Техники образного описания
Техники образного описания
Но что сказать об наших писателях, которые, почитая за низость изъяснить просто вещи самые обыкновенные, думают оживить детскую прозу дополнениями и вялыми метафорами? Эти люди никогда не скажут дружба — не прибавя: сие священное чувство, коего благородный пламень и пр. Должно бы сказать рано поутру — а они пишут: Едва первые лучи восходящего солнца озарили восточные края лазурного неба — ах как это все ново и свежо, разве оно лучше потому только, что длиннее.
Читаю отчет какого-нибудь любителя театра — сия юная питомица Талии и Мельпомены, щедро одаренная Апол… боже мой, да 20 поставь — эта молодая хорошая актриса — и продолжай — будь уверен, что никто не заметит твоих выражений, никто спасибо не скажет. Презренный зоил, коего неусыпная зависть изливает усыпительный свои яд на лавры русского Парнаса, коего утомительная тупость может только сравниться с неутомимой злостию… боже мой, зачем просто не сказать лошадь; не короче ли — г-н издатель такого-то журнала.
А. С. Пушкин, «О прозе»
Классическая литература — это простые слова, заряженные глубоким смыслом.
Эзра Паунд
Самое сильное описание — это не указующее читателю, что чувствовать или думать, и не самое детализированное, а то, которое дает самое сильное настроение и часто сочетает в себе сильный визуальный (иногда звуковой) и физиологический образ. Жюль Валлэс написал о юном пловце: «Река так холодна, что обжигает пальцы. Я вошел однажды в воду до бедер; мне показалось, что у меня отрезаны ноги ледяной пилой». Тургенев сказал о смерти кратко и страшно: «Глаз не совсем был закрыт, и по нему ходила муха».
Реализм. Описание — пробный камень поэтического дарования. Описание, даже фантастическое, лучше всего делать «с натуры» — с реальных характеров, мест, событий, с записей из записных книжек, ярких воспоминаний, чтобы создать у читателя ощущение реальности.
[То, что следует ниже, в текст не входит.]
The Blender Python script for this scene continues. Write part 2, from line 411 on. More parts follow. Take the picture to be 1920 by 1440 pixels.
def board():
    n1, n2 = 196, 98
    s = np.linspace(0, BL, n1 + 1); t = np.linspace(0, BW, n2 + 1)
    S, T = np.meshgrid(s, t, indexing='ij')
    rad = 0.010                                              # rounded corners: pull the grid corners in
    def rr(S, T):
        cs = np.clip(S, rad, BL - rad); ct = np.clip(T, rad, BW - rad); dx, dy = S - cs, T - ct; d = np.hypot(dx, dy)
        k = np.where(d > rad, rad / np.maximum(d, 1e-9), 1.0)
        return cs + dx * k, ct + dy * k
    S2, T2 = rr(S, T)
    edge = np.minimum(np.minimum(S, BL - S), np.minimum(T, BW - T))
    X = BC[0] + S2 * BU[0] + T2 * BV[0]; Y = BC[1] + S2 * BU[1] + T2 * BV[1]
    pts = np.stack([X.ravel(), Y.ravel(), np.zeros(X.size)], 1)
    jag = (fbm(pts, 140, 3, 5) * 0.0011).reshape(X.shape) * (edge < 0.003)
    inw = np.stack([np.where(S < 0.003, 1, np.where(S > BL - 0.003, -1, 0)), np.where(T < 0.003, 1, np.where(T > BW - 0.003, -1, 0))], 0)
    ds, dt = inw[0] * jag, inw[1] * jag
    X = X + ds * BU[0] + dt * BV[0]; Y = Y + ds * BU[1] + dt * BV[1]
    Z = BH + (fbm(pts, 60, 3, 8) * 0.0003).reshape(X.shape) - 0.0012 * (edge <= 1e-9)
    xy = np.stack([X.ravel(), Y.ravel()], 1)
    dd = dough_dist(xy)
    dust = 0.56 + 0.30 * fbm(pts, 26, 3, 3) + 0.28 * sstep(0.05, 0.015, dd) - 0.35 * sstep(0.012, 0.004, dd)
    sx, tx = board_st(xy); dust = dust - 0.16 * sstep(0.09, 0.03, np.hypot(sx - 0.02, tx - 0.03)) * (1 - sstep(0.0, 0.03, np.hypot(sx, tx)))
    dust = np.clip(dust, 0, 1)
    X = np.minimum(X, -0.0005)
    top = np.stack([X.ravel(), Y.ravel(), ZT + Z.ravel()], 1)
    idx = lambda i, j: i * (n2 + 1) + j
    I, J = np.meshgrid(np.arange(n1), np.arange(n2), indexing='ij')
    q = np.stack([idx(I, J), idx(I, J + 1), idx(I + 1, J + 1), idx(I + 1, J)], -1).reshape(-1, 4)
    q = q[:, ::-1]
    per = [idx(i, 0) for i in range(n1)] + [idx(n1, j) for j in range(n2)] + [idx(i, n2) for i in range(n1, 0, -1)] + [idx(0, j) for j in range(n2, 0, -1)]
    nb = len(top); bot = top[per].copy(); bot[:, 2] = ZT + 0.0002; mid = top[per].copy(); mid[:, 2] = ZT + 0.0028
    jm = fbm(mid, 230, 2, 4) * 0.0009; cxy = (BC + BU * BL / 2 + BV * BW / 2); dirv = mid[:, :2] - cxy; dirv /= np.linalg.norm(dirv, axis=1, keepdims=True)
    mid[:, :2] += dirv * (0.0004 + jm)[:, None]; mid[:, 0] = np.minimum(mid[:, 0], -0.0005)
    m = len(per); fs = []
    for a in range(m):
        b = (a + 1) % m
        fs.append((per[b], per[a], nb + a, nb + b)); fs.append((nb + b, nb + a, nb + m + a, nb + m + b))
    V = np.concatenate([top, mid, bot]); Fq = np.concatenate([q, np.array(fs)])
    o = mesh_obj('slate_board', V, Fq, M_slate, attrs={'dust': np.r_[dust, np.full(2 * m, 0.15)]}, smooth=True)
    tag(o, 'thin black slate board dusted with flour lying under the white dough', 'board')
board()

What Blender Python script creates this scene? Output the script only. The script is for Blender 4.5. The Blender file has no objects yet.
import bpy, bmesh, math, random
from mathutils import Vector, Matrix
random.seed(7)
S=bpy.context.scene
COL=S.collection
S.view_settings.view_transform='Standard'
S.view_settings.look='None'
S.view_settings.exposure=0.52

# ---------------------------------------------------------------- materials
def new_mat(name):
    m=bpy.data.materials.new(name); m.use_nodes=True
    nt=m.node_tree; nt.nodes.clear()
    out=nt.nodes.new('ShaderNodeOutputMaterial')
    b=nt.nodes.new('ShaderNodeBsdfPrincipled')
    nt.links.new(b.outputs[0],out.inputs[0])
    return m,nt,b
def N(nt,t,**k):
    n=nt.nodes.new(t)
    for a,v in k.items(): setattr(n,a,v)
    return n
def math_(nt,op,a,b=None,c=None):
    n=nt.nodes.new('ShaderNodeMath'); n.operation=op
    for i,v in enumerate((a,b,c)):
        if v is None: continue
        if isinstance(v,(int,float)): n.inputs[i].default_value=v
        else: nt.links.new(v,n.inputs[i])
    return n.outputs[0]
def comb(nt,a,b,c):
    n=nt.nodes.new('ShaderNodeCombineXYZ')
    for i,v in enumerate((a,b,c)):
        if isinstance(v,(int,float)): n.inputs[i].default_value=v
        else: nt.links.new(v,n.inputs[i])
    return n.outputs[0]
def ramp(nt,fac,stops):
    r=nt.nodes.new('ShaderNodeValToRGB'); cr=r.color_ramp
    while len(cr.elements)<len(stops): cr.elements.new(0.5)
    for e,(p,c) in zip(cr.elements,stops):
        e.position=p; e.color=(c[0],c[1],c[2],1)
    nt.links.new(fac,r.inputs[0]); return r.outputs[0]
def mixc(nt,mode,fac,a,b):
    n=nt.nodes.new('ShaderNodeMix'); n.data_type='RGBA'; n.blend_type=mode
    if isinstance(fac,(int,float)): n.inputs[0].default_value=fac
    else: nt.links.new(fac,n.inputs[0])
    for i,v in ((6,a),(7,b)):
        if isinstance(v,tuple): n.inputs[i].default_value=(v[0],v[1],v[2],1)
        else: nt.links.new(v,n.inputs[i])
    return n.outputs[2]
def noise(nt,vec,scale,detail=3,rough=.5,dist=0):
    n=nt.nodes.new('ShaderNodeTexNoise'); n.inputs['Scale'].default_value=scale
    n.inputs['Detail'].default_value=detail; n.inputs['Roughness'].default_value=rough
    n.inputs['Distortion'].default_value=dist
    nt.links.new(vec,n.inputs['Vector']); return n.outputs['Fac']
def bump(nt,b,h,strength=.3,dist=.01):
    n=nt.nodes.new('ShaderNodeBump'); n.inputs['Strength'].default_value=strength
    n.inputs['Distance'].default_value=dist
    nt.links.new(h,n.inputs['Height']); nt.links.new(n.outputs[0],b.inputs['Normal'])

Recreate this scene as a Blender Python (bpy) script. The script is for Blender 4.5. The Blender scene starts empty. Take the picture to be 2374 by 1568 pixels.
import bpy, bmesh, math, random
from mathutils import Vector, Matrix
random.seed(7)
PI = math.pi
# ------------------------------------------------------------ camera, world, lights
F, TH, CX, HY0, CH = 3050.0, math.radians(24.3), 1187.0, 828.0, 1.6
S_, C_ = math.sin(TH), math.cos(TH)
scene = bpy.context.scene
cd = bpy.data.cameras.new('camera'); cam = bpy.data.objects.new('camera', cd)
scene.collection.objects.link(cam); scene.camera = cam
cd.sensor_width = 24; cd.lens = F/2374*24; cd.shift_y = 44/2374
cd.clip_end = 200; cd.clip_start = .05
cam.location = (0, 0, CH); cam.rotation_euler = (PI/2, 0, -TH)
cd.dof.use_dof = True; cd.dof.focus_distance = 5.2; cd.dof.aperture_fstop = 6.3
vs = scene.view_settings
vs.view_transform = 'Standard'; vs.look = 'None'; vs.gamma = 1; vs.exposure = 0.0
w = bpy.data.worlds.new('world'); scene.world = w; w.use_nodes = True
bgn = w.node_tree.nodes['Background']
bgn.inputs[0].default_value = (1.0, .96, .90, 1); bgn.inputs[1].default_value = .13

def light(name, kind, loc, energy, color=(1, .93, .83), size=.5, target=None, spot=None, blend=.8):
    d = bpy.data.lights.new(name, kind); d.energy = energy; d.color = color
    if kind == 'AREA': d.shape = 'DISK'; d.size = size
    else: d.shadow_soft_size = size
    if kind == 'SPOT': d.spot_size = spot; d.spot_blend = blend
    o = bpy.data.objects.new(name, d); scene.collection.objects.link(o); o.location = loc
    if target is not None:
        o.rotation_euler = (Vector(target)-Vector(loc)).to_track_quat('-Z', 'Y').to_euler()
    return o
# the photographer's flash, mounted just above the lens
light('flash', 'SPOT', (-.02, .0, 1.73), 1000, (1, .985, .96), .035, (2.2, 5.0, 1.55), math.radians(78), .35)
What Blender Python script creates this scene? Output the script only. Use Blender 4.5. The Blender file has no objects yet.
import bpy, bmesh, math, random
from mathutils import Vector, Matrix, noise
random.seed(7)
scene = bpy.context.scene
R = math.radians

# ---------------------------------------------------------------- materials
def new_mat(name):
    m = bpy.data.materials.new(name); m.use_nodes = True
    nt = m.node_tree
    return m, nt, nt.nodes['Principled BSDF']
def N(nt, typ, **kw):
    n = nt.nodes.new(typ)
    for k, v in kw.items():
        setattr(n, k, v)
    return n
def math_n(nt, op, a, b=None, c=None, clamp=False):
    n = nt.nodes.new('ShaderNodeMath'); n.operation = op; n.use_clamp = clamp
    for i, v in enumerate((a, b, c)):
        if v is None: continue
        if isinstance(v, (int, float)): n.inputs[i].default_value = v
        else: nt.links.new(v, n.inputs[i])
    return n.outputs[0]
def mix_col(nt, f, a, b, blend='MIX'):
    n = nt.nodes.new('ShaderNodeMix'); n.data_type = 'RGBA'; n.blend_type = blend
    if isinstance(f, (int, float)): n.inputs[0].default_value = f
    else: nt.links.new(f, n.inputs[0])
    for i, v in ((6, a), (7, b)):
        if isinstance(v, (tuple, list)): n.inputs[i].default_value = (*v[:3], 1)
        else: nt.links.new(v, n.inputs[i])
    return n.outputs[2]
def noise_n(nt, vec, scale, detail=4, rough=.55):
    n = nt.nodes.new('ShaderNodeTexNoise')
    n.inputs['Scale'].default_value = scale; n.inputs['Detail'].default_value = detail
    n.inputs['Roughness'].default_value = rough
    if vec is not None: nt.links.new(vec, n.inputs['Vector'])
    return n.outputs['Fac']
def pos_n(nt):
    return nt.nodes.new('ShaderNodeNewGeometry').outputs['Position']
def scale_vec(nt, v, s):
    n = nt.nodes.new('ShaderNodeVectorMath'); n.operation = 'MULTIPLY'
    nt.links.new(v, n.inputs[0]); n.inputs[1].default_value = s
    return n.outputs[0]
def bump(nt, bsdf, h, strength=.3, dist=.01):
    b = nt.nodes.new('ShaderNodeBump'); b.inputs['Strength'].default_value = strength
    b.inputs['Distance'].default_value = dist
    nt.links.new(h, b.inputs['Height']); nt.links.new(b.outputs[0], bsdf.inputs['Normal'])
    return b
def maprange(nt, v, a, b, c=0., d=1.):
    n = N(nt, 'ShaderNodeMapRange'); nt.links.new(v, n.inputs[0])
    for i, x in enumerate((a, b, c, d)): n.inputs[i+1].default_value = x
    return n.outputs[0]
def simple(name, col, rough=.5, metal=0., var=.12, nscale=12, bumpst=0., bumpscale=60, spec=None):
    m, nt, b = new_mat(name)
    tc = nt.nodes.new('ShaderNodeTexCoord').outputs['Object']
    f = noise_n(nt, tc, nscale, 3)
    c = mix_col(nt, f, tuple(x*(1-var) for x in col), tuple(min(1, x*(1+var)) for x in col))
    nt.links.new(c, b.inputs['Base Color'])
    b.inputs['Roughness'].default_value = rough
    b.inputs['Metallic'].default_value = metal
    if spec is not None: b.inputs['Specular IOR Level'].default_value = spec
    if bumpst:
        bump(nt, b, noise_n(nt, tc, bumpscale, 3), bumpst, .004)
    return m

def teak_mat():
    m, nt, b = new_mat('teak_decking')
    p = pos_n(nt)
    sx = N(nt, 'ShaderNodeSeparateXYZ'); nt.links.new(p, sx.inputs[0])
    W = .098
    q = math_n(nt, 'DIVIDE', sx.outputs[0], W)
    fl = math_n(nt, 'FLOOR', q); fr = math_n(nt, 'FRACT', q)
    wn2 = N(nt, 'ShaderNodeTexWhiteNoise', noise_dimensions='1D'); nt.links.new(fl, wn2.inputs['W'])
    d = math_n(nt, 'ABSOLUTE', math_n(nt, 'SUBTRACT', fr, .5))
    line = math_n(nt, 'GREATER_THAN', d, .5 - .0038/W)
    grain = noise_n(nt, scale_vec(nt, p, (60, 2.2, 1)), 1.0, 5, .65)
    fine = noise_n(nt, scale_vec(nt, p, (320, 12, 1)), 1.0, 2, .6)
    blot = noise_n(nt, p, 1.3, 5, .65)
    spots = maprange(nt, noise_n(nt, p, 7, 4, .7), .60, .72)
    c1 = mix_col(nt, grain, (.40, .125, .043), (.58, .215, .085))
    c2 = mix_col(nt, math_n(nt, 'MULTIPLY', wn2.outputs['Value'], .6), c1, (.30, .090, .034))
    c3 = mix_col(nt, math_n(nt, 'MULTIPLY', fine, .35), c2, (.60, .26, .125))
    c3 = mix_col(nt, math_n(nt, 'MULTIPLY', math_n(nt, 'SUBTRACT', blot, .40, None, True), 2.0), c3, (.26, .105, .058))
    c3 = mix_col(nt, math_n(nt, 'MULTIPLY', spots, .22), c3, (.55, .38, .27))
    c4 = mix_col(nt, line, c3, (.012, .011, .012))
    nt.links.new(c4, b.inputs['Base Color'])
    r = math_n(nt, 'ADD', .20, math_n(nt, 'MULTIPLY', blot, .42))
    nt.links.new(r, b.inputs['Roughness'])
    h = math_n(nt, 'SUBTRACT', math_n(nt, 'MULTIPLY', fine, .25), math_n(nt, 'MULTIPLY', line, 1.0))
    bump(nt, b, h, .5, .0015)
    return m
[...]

Гомер, о щите Ахилла — «далеко, как от месяца, свет от него разливался». Флобер, «Сентиментальное воспитание», тишина: «Когда экипаж останавливался, наступала полная тишина; слышно было только дыхание лошади в оглоблях и в промежутках — птичий крик, очень слабый». Чехов, ночь в «Вишневом саде» — «горлышко бутылки блестит». Подлинный реализм описания — это умение видеть обе стороны жизни — черную и белую, реальную и моральную, стремление трактовать истину эстетически, описать доброе и честное как столь же реальное, как и злое и недостойное. Без реального опыта в основе описания выходит искусственный, вялый шаблон, холодный, не цепляющий читателя вымысел.
Воображение создает вечное, творчески копируя преходящее: это синтетическая память автора, преобразующая и интерпретирующая объекты наблюдения в меру того, насколько автор прочувствовал историю. Гомер описал тоску Одиссея по родине так, что это стало расхожим штампом во всех культурах: «Он хотел увидеть дым, поднимающийся над кровлей родного дома».
Есть две противоположные техники описаний. Одна, более надежная и эпическая, отбирает ключевые, самые сильные черты, сгущая их, другая — накапливает, нагромождает и лирически развивает тему. Вот два убийства у Гомера: краткое — «он продолжал еще говорить, когда голова его упала», или длинное, физиологичное и кинематографичное — «он медную пику в правую челюсть вонзил и пробил Энопиду сквозь зубы. Пикой его через край колесницы повлек он, как рыбарь, сидя на камне, нависнувшем в море, огромную рыбу быстро из волн извлекает». Обе формы хороши — первая, чтобы пережить это событие интенсивно, вторая — чтобы заснять описанный кошмар максимально подробно.
У каждой из этих техник есть свои проблемы. В эпическом сгущении может быть неудачный отбор деталей и смещение образа, а поэтическое накопление может грешить слишком легким стилем «в погоне за всеми бабочками». «Стремленье все сказать — вот средство всем наскучить», — писал об этом Вольтер.
Главное решение в обоих случаях — точный отбор и краткое, яркое описание деталей. «Я задремал под стук дождя о верх коляски», — сказал Шатобориан, и все остальные детали дороги мы увидели и дорисовали сами. Для просвещенных и тонких греков Гомер описал рану Менелая так: «его тело было как слоновая кость, которую карийская женщина обмакнула в багрянец», а про ночь сказал, что «дороги наполнились мглою».